§ Request
Identify all lines of the data containing the string "pixels" and copy them.

= = =

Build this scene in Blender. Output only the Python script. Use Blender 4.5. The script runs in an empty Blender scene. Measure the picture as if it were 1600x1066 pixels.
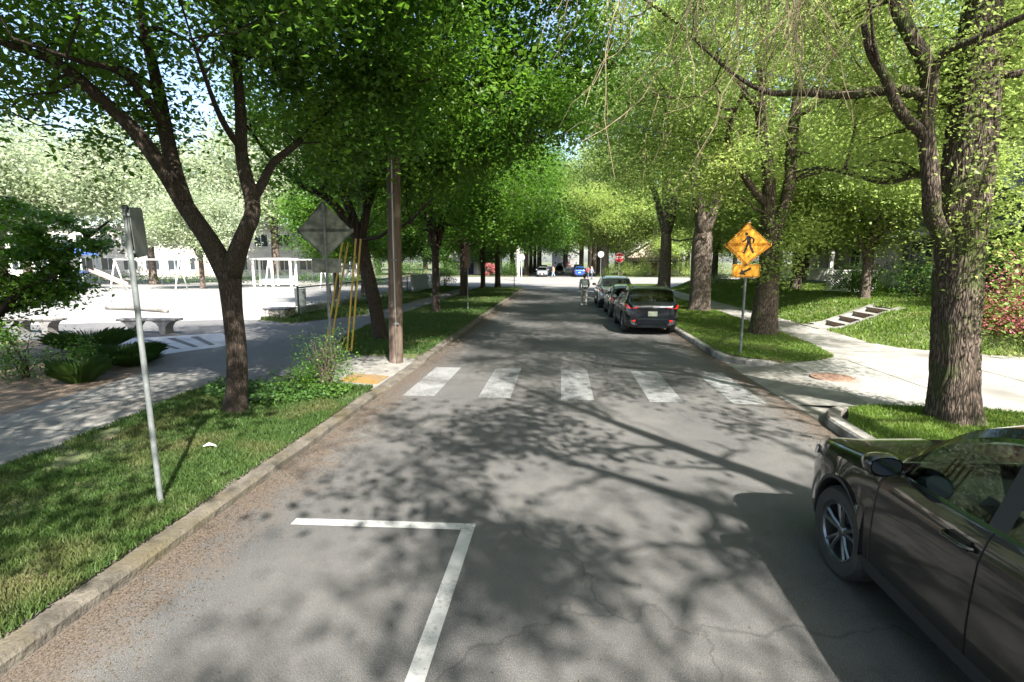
import bpy, math, random
import numpy as np
from mathutils import Vector, Matrix, Quaternion
PI = math.pi
random.seed(7)
RNG = np.random.default_rng(11)
scene = bpy.context.scene
COL = scene.collection

# ------------------------------------------------------------------ camera
CAM_H, HORIZ, VPX, FOC = 2.5, 408.0, 877.0, 800.0      # photo pixels (1600 x 1066)
PITCH = math.atan((533 - HORIZ) / FOC)
YAW = math.atan((VPX - 800) / FOC * math.cos(PITCH))
FWD = np.array([-math.sin(YAW) * math.cos(PITCH), math.cos(YAW) * math.cos(PITCH), -math.sin(PITCH)])
RGT = np.array([math.cos(YAW), math.sin(YAW), 0.0])
UPV = np.cross(RGT, FWD)
cd = bpy.data.cameras.new('camera')
cam = bpy.data.objects.new('camera', cd)
COL.objects.link(cam)
cam.location = (0, 0, CAM_H)
cam.rotation_euler = (PI / 2 - PITCH, 0, YAW)
cd.sensor_width = 36; cd.lens = 18.0
cd.clip_start = 0.05; cd.clip_end = 3000
scene.camera = cam

def at(px, py, Y):
    """world point on the photo ray of a pixel at street distance Y"""
    d = FWD + RGT * (px - 800) / FOC - UPV * (py - 533) / FOC
    return np.array([0, 0, CAM_H]) + d * (Y / d[1])

# ------------------------------------------------------------------ light
SUN_DIR = Vector((0.47, -0.88, 1.02)).normalized()
world = bpy.data.worlds.new("World"); scene.world = world
world.use_nodes = True
wn = world.node_tree
sky = wn.nodes.new('ShaderNodeTexSky'); sky.sky_type = 'NISHITA'; sky.sun_disc = False
sky.sun_elevation = math.asin(SUN_DIR.z)
sky.sun_rotation = math.atan2(SUN_DIR.x, SUN_DIR.y)
sky.dust_density = 2.0; sky.ozone_density = 1.0
bg = wn.nodes['Background']; bg.inputs['Strength'].default_value = 0.10
wn.links.new(sky.outputs[0], bg.inputs[0])
ld = bpy.data.lights.new('sun', 'SUN'); ld.energy = 5.0; ld.angle = math.radians(0.6); ld.color = (1.0, 0.955, 0.88)
lo = bpy.data.objects.new('sun', ld); COL.objects.link(lo)
lo.rotation_euler = SUN_DIR.to_track_quat('Z', 'Y').to_euler()
lo.location = (20, -30, 40)
scene.view_settings.view_transform = 'Standard'
scene.view_settings.look = 'None'
scene.view_settings.gamma = 1.0
scene.view_settings.exposure = 2.05
scene.cycles.max_bounces = 8
scene.cycles.transparent_max_bounces = 12
scene.cycles.transmission_bounces = 6
scene.cycles.diffuse_bounces = 4
scene.cycles.glossy_bounces = 3

# ------------------------------------------------------------------ materials
MATS = {}
def mat(name, col, rough=0.8, col2=None, scale=5.0, detail=4.0, bump=0.0, bscale=None, metal=0.0, stretch=(1, 1, 1),
        ramp=(0.35, 0.65), spec=0.5, coat=0.0, col3=None, scale3=1.0, ramp3=(0.5, 0.6), bdist=0.02):
    if name in MATS: return MATS[name]
    m = bpy.data.materials.new(name); m.use_nodes = True
    nt = m.node_tree; N = nt.nodes; L = nt.links
    p = N['Principled BSDF']
    p.inputs['Roughness'].default_value = rough
    p.inputs['Metallic'].default_value = metal
    p.inputs['Specular IOR Level'].default_value = spec
    p.inputs['Coat Weight'].default_value = coat
    p.inputs['Base Color'].default_value = (*col, 1)
    if col2 is not None or bump > 0:
        tc = N.new('ShaderNodeTexCoord'); mp = N.new('ShaderNodeMapping'); mp.inputs['Scale'].default_value = stretch
        L.new(tc.outputs['Object'], mp.inputs[0])
    if col2 is not None:
        nz = N.new('ShaderNodeTexNoise'); nz.inputs['Scale'].default_value = scale; nz.inputs['Detail'].default_value = detail
        nz.inputs['Roughness'].default_value = 0.62
        L.new(mp.outputs[0], nz.inputs['Vector'])
        r = N.new('ShaderNodeValToRGB'); r.color_ramp.elements[0].position = ramp[0]; r.color_ramp.elements[1].position = ramp[1]
        r.color_ramp.elements[0].color = (*col, 1); r.color_ramp.elements[1].color = (*col2, 1)
        L.new(nz.outputs['Fac'], r.inputs[0]); out = r.outputs[0]
        if col3 is not None:
            n3 = N.new('ShaderNodeTexNoise'); n3.inputs['Scale'].default_value = scale3; n3.inputs['Detail'].default_value = 5
            L.new(tc.outputs['Object'], n3.inputs['Vector'])
            r3 = N.new('ShaderNodeMapRange'); r3.inputs[1].default_value = ramp3[0]; r3.inputs[2].default_value = ramp3[1]
            L.new(n3.outputs['Fac'], r3.inputs[0])
            mx = N.new('ShaderNodeMix'); mx.data_type = 'RGBA'
            L.new(r3.outputs[0], mx.inputs[0]); L.new(out, mx.inputs[6]); mx.inputs[7].default_value = (*col3, 1)
            out = mx.outputs[2]
        L.new(out, p.inputs['Base Color'])
    if bump > 0:
        nb = N.new('ShaderNodeTexNoise'); nb.inputs['Scale'].default_value = bscale or scale; nb.inputs['Detail'].default_value = 5
        L.new(mp.outputs[0], nb.inputs['Vector'])
        b = N.new('ShaderNodeBump'); b.inputs['Strength'].default_value = bump; b.inputs['Distance'].default_value = bdist
        L.new(nb.outputs['Fac'], b.inputs['Height']); L.new(b.outputs[0], p.inputs['Normal'])
    MATS[name] = m
    return m

def leaf_mat(name, c1, c2, tr, trans=0.45, rough=0.45, patch=None, psc=0.7, prng=(0.45, 0.7)):
    """leaf: per-leaf colour change, light passing through"""
    m = bpy.data.materials.new(name); m.use_nodes = True
    nt = m.node_tree; N = nt.nodes; L = nt.links
    p = N['Principled BSDF']; p.inputs['Roughness'].default_value = rough; p.inputs['Specular IOR Level'].default_value = 0.35
    g = N.new('ShaderNodeNewGeometry')
    r = N.new('ShaderNodeValToRGB'); r.color_ramp.elements[0].color = (*c1, 1); r.color_ramp.elements[1].color = (*c2, 1)
    tc = N.new('ShaderNodeTexCoord'); nz = N.new('ShaderNodeTexNoise'); nz.inputs['Scale'].default_value = psc; nz.inputs['Detail'].default_value = 4
    L.new(tc.outputs['Object'], nz.inputs['Vector'])
    if patch is None: patch = tuple(c * k for c, k in zip(c2, (1.35, 1.15, 0.9)))
    m1 = N.new('ShaderNodeMapRange'); m1.inputs[1].default_value = prng[0]; m1.inputs[2].default_value = prng[1]; m1.inputs[4].default_value = 0.75
    L.new(nz.outputs['Fac'], m1.inputs[0])
    mp_ = N.new('ShaderNodeMix'); mp_.data_type = 'RGBA'; L.new(m1.outputs[0], mp_.inputs[0]); L.new(r.outputs[0], mp_.inputs[6]); mp_.inputs[7].default_value = (*patch, 1)
    L.new(g.outputs['Random Per Island'], r.inputs[0]); L.new(mp_.outputs[2], p.inputs['Base Color'])
    t = N.new('ShaderNodeBsdfTranslucent')
    mx = N.new('ShaderNodeMix'); mx.data_type = 'RGBA'; mx.inputs[0].default_value = 0.6
    L.new(mp_.outputs[2], mx.inputs[6]); mx.inputs[7].default_value = (*tr, 1)
    L.new(mx.outputs[2], t.inputs['Color'])
    ms = N.new('ShaderNodeMixShader'); ms.inputs[0].default_value = trans
    L.new(p.outputs[0], ms.inputs[1]); L.new(t.outputs[0], ms.inputs[2])
    L.new(ms.outputs[0], N['Material Output'].inputs[0])
    return m

def glass_mat(name, tint, gl=0.06):
    m = bpy.data.materials.new(name); m.use_nodes = True
    nt = m.node_tree; N = nt.nodes; L = nt.links
    for n in list(N):
        if n.type == 'BSDF_PRINCIPLED': N.remove(n)
    t = N.new('ShaderNodeBsdfTransparent'); t.inputs[0].default_value = (*tint, 1)
    gs = N.new('ShaderNodeBsdfGlossy'); gs.inputs['Roughness'].default_value = 0.02; gs.inputs['Color'].default_value = (0.9, 0.95, 1, 1)
    lw = N.new('ShaderNodeLayerWeight'); lw.inputs[0].default_value = 0.5
    pw = N.new('ShaderNodeMath'); pw.operation = 'POWER'; pw.inputs[1].default_value = 3.5; L.new(lw.outputs['Facing'], pw.inputs[0])
    fr = N.new('ShaderNodeMath'); fr.operation = 'MULTIPLY_ADD'; fr.inputs[1].default_value = 0.8; fr.inputs[2].default_value = 0.045; L.new(pw.outputs[0], fr.inputs[0])
    ms = N.new('ShaderNodeMixShader')
    L.new(fr.outputs[0], ms.inputs[0]); L.new(t.outputs[0], ms.inputs[1]); L.new(gs.outputs[0], ms.inputs[2])
    L.new(ms.outputs[0], N['Material Output'].inputs[0])
    MATS[name] = m
    return m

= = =

§ Exercise response
Build this scene in Blender. Output only the Python script. Use Blender 4.5. The script runs in an empty Blender scene. Measure the picture as if it were 1600x1066 pixels.
CAM_H, HORIZ, VPX, FOC = 2.5, 408.0, 877.0, 800.0      # photo pixels (1600 x 1066)